GPS 3. Credit: Lockheed Martin

WASHINGTON — Lockheed Martin will support the launch and on-orbit operations of the first two GPS 3 navigation satellites under a $68 million U.S. Air Force contract that includes funding for an initial satellite command and control capability being installed at the company’s Newtown, Pa., facility.

The command and control capability was necessitated by delays to the GPS 3 ground segment being developed by Raytheon Intelligence and Information Systems of Aurora, Colo.

The first two next-generation GPS 3 satellites, under construction by Lockheed Martin Space Systems of Denver, are expected to be ready for launch in 2014 and 2015.  Air Force Gen. William Shelton, commander of Air Force Space Command, recently said the first satellite is now expected to launch in 2015 and that the Raytheon-developed Operational Control Segment, or OCX, will not be ready until a year after that.

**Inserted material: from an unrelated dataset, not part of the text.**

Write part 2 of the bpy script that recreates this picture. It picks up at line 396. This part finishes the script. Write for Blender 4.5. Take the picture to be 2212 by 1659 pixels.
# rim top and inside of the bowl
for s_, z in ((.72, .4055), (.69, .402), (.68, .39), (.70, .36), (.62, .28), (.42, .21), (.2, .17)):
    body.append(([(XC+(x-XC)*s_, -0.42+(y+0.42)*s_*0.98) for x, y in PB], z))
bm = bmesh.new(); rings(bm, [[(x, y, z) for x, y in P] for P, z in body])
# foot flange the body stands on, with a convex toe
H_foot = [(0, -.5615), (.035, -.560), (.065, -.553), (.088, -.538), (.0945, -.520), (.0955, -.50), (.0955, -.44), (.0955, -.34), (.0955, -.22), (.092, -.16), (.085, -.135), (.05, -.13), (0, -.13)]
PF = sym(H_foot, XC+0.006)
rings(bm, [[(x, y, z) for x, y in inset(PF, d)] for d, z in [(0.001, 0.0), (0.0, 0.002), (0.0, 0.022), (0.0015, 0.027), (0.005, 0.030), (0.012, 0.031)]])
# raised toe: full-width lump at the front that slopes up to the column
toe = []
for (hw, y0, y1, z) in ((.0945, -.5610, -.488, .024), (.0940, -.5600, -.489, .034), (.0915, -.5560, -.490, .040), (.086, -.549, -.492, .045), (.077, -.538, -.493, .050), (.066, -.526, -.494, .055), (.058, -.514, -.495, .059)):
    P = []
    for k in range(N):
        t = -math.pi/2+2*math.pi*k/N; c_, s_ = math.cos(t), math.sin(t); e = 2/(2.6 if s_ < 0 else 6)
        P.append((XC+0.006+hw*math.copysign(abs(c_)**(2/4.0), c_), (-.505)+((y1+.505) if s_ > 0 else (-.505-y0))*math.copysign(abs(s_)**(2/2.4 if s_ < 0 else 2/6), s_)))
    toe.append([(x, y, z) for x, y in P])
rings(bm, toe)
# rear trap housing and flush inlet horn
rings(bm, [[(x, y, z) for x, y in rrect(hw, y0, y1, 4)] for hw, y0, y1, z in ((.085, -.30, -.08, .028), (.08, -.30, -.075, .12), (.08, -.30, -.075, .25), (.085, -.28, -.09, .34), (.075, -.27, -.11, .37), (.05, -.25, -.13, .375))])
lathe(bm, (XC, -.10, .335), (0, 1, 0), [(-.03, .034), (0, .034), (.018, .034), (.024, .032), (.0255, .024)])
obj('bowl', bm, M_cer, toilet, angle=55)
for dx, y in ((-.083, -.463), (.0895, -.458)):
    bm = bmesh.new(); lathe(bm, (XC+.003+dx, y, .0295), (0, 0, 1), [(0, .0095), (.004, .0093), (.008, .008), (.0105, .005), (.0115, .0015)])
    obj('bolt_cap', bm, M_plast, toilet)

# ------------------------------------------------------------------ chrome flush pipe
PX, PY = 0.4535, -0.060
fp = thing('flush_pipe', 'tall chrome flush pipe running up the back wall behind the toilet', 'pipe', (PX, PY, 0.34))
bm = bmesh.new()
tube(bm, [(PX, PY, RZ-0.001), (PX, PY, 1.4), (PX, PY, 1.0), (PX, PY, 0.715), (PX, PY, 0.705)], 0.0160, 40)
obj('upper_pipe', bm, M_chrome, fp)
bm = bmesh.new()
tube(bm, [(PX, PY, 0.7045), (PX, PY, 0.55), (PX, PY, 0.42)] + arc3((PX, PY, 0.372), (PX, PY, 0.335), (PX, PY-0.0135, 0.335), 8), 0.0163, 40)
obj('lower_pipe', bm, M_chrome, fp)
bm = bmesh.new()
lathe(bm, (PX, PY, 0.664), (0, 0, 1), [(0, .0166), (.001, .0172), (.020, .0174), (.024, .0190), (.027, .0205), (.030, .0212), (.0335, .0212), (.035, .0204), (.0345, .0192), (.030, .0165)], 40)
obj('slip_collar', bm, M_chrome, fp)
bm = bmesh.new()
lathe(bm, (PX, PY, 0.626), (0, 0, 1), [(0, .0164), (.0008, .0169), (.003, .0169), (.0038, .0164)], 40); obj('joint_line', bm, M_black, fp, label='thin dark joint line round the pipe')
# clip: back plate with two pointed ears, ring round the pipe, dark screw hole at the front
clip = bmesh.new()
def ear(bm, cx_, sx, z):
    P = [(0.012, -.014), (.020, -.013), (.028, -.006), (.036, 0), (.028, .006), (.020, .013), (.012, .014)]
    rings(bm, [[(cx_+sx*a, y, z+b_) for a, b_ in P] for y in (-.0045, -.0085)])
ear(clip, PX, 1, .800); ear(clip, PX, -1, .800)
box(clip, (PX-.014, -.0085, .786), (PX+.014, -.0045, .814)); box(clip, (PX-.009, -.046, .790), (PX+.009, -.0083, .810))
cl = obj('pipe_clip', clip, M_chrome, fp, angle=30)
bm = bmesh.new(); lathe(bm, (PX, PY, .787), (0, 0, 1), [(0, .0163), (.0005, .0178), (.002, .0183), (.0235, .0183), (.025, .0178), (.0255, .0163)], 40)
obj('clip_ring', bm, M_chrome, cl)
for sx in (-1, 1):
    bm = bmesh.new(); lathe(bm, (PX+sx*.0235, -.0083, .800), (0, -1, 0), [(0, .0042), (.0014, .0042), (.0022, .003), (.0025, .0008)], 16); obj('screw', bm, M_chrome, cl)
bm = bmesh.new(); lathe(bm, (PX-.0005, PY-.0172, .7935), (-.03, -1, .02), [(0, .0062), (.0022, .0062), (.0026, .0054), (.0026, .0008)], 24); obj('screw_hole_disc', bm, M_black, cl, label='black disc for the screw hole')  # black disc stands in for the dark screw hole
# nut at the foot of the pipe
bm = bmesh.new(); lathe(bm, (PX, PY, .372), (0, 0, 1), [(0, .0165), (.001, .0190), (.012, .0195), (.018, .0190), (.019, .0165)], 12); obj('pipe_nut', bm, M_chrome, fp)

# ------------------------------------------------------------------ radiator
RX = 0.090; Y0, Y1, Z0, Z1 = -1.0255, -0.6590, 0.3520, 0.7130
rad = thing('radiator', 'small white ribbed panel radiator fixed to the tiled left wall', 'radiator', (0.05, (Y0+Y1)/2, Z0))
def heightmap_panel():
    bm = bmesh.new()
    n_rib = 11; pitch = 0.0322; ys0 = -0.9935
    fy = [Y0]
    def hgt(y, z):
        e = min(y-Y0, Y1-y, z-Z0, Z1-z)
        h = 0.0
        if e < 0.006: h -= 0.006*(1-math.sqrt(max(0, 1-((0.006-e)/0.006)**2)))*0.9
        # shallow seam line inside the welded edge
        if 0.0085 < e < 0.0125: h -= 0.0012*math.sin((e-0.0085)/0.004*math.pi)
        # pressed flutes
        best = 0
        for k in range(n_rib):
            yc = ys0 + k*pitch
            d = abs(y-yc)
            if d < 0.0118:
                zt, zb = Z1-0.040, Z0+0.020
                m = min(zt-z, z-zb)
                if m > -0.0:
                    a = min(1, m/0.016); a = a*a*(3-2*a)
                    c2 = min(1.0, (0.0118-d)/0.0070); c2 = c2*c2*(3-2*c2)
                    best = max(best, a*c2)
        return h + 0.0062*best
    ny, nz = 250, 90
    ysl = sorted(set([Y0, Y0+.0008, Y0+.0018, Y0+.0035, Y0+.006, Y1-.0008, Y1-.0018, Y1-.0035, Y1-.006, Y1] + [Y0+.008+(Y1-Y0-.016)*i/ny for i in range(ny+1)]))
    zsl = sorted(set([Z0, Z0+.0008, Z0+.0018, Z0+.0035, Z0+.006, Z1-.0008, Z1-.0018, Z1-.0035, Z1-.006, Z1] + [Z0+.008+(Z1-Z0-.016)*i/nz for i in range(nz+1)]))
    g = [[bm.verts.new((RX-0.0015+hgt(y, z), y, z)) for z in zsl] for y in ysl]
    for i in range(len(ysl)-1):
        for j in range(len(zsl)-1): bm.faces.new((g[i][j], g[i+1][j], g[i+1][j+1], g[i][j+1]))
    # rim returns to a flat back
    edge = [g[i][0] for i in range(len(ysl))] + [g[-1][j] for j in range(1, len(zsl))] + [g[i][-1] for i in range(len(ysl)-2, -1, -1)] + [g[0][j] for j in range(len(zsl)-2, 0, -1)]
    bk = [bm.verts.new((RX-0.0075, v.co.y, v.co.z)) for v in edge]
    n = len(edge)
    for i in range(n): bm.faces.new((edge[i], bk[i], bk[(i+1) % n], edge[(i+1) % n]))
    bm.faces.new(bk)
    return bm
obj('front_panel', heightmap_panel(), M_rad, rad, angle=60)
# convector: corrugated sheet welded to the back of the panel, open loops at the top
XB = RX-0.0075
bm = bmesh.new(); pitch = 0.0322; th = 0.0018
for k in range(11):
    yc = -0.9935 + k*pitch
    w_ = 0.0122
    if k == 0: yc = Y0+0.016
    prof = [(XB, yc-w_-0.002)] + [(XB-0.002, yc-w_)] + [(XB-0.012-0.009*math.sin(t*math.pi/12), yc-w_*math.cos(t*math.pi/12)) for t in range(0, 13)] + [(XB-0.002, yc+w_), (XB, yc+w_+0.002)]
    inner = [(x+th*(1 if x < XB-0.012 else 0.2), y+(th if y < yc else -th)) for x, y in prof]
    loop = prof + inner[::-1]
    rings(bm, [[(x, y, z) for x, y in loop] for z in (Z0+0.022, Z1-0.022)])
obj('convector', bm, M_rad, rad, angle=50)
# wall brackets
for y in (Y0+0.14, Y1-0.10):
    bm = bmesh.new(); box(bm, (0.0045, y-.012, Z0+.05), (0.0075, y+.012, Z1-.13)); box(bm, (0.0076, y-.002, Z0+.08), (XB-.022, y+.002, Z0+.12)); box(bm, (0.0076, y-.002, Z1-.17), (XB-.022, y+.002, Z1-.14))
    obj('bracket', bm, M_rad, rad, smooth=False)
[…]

Keoki Jackson, Lockheed Martin’s GPS 3 program manager, said during a May 31 interview that the Air Force will determine a launch date for the first GPS 3 satellite based on OCX progress, launch vehicle availability and a consideration of the service’s priorities. He deferred more detailed questions on the service’s 2015 launch date to the Air Force. Capt. Christina Sukach, a service spokeswoman, did not respond to a request for comment by press time June 1.

Lockheed Martin’s support contract includes health and performance monitoring for the first two GPS 3 satellites for their full 15-year services lives, the company said in a May 31 press release. “The contract will also support the operations of the Launch and Checkout Capability (LCC) at Lockheed Martin’s Newtown, Pa., facility, which will provide the launch and checkout functionality required to meet availability for the first satellite in 2014,” the press release said.

Lockheed Martin announced in January that it had been awarded a $21.5 million contract to develop the LCC in Newtown.

The LCC will enable the Air Force to launch the first GPS 3 satellite before the OCX is available, the U.S. Government Accountability Office said in a report released in March. Steve Moran, the director of GPS mission solutions for Raytheon, said part of the reason for the OCX delay is the company’s late completion of a preliminary design review finally held last August. The company plans to deliver LCC capability by May 2014, he said during a May 31 interview.

Moran also said new requirements from the Air Force have contributed to OCX delays. He said current plans call for delivering full OCX capability by March 2016.

Meanwhile, Lockheed Martin spokesman Michael Friedman said the latest contract is a fairly standard adjunct to the satellite construction contract. He said a small portion of the $68 million associated with that award will go toward the LCC.

Company officials are also making plans to launch two GPS 3 navigation satellites aboard a single rocket in the future, a cost-saving measure that Jackson said could also help alleviate potential launch vehicle availability issues. The Air Force intends to begin dual manifesting satellites with the ninth satellite, he said. Lockheed Martin, however, expects to be ready to support GPS dual manifesting in time for the launch of the fifth and sixth GPS 3 satellites in 2017.

Lockheed Martin worked with Denver-based United Launch Alliance to determine in April that dual launching satellites could save $50 million in launch costs per satellite, Jackson said.

GPS 3 is the Air Force’s next generation of navigation, positioning and timing satellites featuring improved accuracy and signal power for jamming resistance.

Lockheed Martin’s original contract to build the first two satellites is valued at about $1.5 billion. The company in January was awarded a $238 million contract modification to begin work on the third and fourth satellites in the series.